Cave tubing is synonymous Belize. The experience is made possible by the country's unique combination of geology, climate, and geography.

Much of Belize rests on a foundation of limestone, a rock that is easily sculpted by the forces of water. Belize is also a country of hard-driving tropical rain and swiftly flowing rivers. Over the eons, the water has carved out magnificent caves, especially along the banks of rivers and streams.

Cave Tubing in Belize In ancient times, the Mayans saw the caves as a gateway to the supernatural. They entered them to conduct religious ceremonies and strengthen their bonds with the deities of nature. In some caves, shards of pottery and ceramics testify to the Mayan presence.

Today, the caves are a remarkable tourist attraction. While committed spelunkers explore caves deep in the jungle, most visitors experience them through cave tubing.

Cave tubing is not for everyone. In most cases, getting to the rivers and streams that pass through the caves requires a drive over bumpy jungle roads and at least a few minutes of hiking. For nature lovers, however, the trek is a wonderful opportunity to learn about Belize's tropical ecosystem. Most cave tubing guides are only too eager to share their knowledge of the country's land and culture.

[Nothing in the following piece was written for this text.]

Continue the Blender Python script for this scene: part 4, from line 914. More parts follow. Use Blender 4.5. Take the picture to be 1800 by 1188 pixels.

The reward at the end of the journey is stepping into a refreshing river or stream with your inner tube, headlamp, and life jacket. The tubing part of your adventure varies according to the season. During the dry season (mid-November through May), the journey will usually be slow and leisurely. There may be spots in the river where you'll need to pick up your inner tube and walk to deeper water. During the rainy season (June through mid-November), water levels are generally higher and the current stronger. Most cave tubing guides are experts at shepherding their groups. Nonetheless, visitors need to exercise personal responsibility and common sense.

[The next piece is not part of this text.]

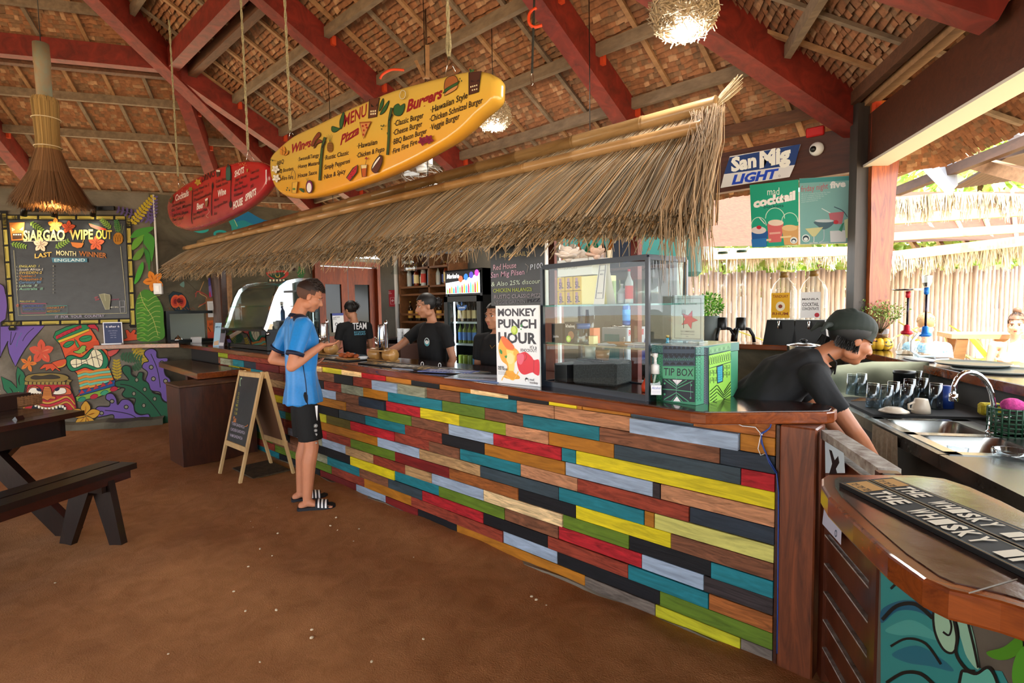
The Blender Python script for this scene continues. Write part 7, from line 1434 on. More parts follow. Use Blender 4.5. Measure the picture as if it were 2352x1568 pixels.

Whatever the circumstances, entry into your first cave will more than compensate for any difficulties along the way. The caves leave most visitors awestruck as their headlamps shine on stalactites, stalagmites, and other limestone formations. Some cave complexes feature enormous chambers with cathedral-sized rooms. Others have the shape of an amphitheater in which you can almost hear the echoes of ancient Mayan rituals. You'll want to make sure that you're part of a group that is small enough to allow you to take your time within the caves and hear the water dripping from the ceilings. It's a sound you won't soon forget.